Мы закрепились на плацдарме, развернули приборы и засекли немецкие цели. Шошинов передал координаты нам, а мы по радиосвязи – в штаб артиллерии корпуса. И немецкие огневые точки были подавлены, так как за нами стояла артбригада, да и был это не 1941-й, и даже не 1943-й год!
– Видел фильм «Батальоны просят огня»? – спрашивал отец меня. – Так вот и мы трое суток отражали атаки фашистов. Чуть зашевелятся они, Шошинов передаёт нам координаты, мы – в штаб, а там работает наша артиллерия по врагу. За эти бои мы все получили ордена Красной Звезды, а Шошинов был награждён орденом Боевого Красного Знамени...
Потом вновь стояли в обороне. Командующим 1-м Белорусским фронтом стал Жуков (вмешалась политика), Рокоссовский стал командовать 2-м Белорусским. В апреле мы вновь пошли в наступление – на Берлин!
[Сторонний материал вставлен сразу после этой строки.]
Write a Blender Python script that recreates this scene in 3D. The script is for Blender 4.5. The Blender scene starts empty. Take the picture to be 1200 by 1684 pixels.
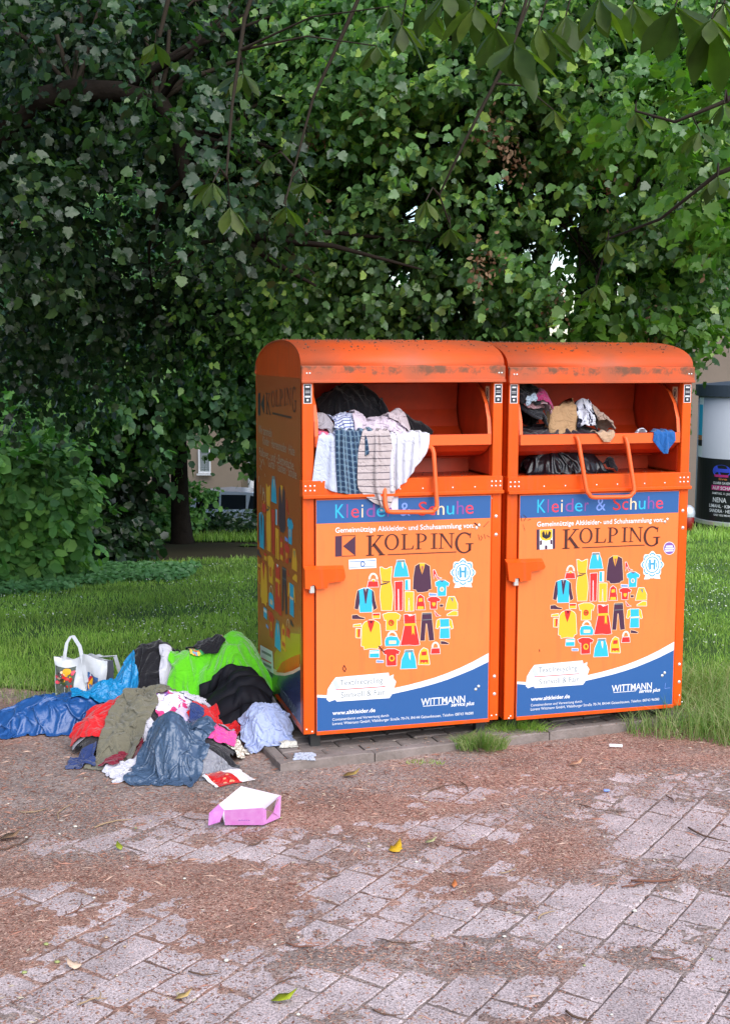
import bpy, math, random
import numpy as np
from mathutils import Vector, Matrix
random.seed(7); RNG = np.random.default_rng(11)
SC = bpy.context.scene; COL = SC.collection
R = math.radians
# ---------------------------------------------------------------- camera
FPX, PIT, ROLL, CH = 2059.53, 0.12444, 0.00142, 2.0419
_cp, _sp, _cr, _sr = math.cos(PIT), math.sin(PIT), math.cos(ROLL), math.sin(ROLL)
FW = np.array([0, _cp, -_sp]); _up = np.array([0, _sp, _cp]); _rt = np.array([1., 0, 0])
RT = _cr*_rt + _sr*_up; UP = -_sr*_rt + _cr*_up
CP = np.array([0, 0, CH])
cam = bpy.data.objects.new('camera', bpy.data.cameras.new('camera')); COL.objects.link(cam)
cam.matrix_world = Matrix(((RT[0], UP[0], -FW[0], 0), (RT[1], UP[1], -FW[1], 0), (RT[2], UP[2], -FW[2], CH), (0, 0, 0, 1)))
cam.data.sensor_fit = 'HORIZONTAL'; cam.data.sensor_width = 36; cam.data.lens = FPX/1200*36
cam.data.clip_end = 1500; cam.data.clip_start = .05
SC.camera = cam
# ---------------------------------------------------------------- light
SUN_EL, SUN_AZ = 44, 152      # azimuth from +Y clockwise: behind the camera, to the right
w = bpy.data.worlds.new('World'); SC.world = w; w.use_nodes = True
nt = w.node_tree; nt.nodes.clear()
sky = nt.nodes.new('ShaderNodeTexSky'); sky.sky_type = 'NISHITA'; sky.sun_disc = False
sky.sun_elevation = R(SUN_EL); sky.sun_rotation = R(SUN_AZ); sky.dust_density = 1.0; sky.ozone_density = 1.0
bg = nt.nodes.new('ShaderNodeBackground'); bg.inputs[1].default_value = 0.15
wo = nt.nodes.new('ShaderNodeOutputWorld')
nt.links.new(sky.outputs[0], bg.inputs[0]); nt.links.new(bg.outputs[0], wo.inputs[0])
sl = bpy.data.lights.new('sun', 'SUN'); sl.energy = 2.4; sl.angle = R(70); sl.color = (1, .965, .92)
so = bpy.data.objects.new('sun', sl); COL.objects.link(so)
_d = Vector((math.sin(R(SUN_AZ))*math.cos(R(SUN_EL)), math.cos(R(SUN_AZ))*math.cos(R(SUN_EL)), math.sin(R(SUN_EL))))
so.rotation_euler = _d.to_track_quat('Z', 'Y').to_euler()
vs = SC.view_settings; vs.view_transform = 'Standard'; vs.look = 'None'; vs.exposure = 0.83; vs.gamma = 1
SC.cycles.max_bounces = 8; SC.cycles.transparent_max_bounces = 12

# ---------------------------------------------------------------- helpers
def s2l(c): return tuple(((x/12.92) if x <= .04045 else ((x+.055)/1.055)**2.4) for x in [v/255 for v in c])
def mat(name, col, rough=.6, spec=.5, metal=0, bump=0, bscale=40, var=0, vscale=5, vcol=None, coat=0, sheen=0):
    m = bpy.data.materials.new(name); m.use_nodes = True; n = m.node_tree; b = n.nodes['Principled BSDF']
    b.inputs['Base Color'].default_value = (*col, 1); b.inputs['Roughness'].default_value = rough
    b.inputs['Specular IOR Level'].default_value = spec; b.inputs['Metallic'].default_value = metal
    if coat: b.inputs['Coat Weight'].default_value = coat; b.inputs['Coat Roughness'].default_value = .12
    if sheen: b.inputs['Sheen Weight'].default_value = sheen
    tc = n.nodes.new('ShaderNodeTexCoord')
    if var:
        t = n.nodes.new('ShaderNodeTexNoise'); t.inputs['Scale'].default_value = vscale; t.inputs['Detail'].default_value = 6; t.inputs['Roughness'].default_value = .65
        r = n.nodes.new('ShaderNodeMapRange'); r.inputs[1].default_value = .35; r.inputs[2].default_value = .65; r.inputs[3].default_value = 0; r.inputs[4].default_value = var
        x = n.nodes.new('ShaderNodeMix'); x.data_type = 'RGBA'
        x.inputs[6].default_value = (*col, 1); x.inputs[7].default_value = (*(vcol or tuple(c*.4 for c in col)), 1)
        n.links.new(tc.outputs['Object'], t.inputs['Vector']); n.links.new(t.outputs[0], r.inputs[0]); n.links.new(r.outputs[0], x.inputs[0]); n.links.new(x.outputs[2], b.inputs['Base Color'])
    if bump:
        t2 = n.nodes.new('ShaderNodeTexNoise'); t2.inputs['Scale'].default_value = bscale; t2.inputs['Detail'].default_value = 5
        bp = n.nodes.new('ShaderNodeBump'); bp.inputs['Strength'].default_value = bump; bp.inputs['Distance'].default_value = .01
        n.links.new(tc.outputs['Object'], t2.inputs['Vector']); n.links.new(t2.outputs[0], bp.inputs['Height']); n.links.new(bp.outputs[0], b.inputs['Normal'])
    return m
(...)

15-17 апреля взяли штурмом Зееловские высоты, находившиеся в 45-50 км от столицы фашистов. Мы завладели вещательными радиостанциями немцев, которые находились на этих высотах. Затем армию повернули на север, так как на выручку осаждённому Берлину шла немецкая группировка под командованием генерала-фельдмаршала Браухича и генерала Венка. С 20 апреля по 3-5 мая шли ожесточённые бои, но мы их разбили, и они начали сдаваться. К 6 мая сдались все, кто уцелел. Мы вышли к Эльбе, где встретились с союзниками – англо-американскими войсками. Вот так для нас закончилась война. 9 мая объявили о победе.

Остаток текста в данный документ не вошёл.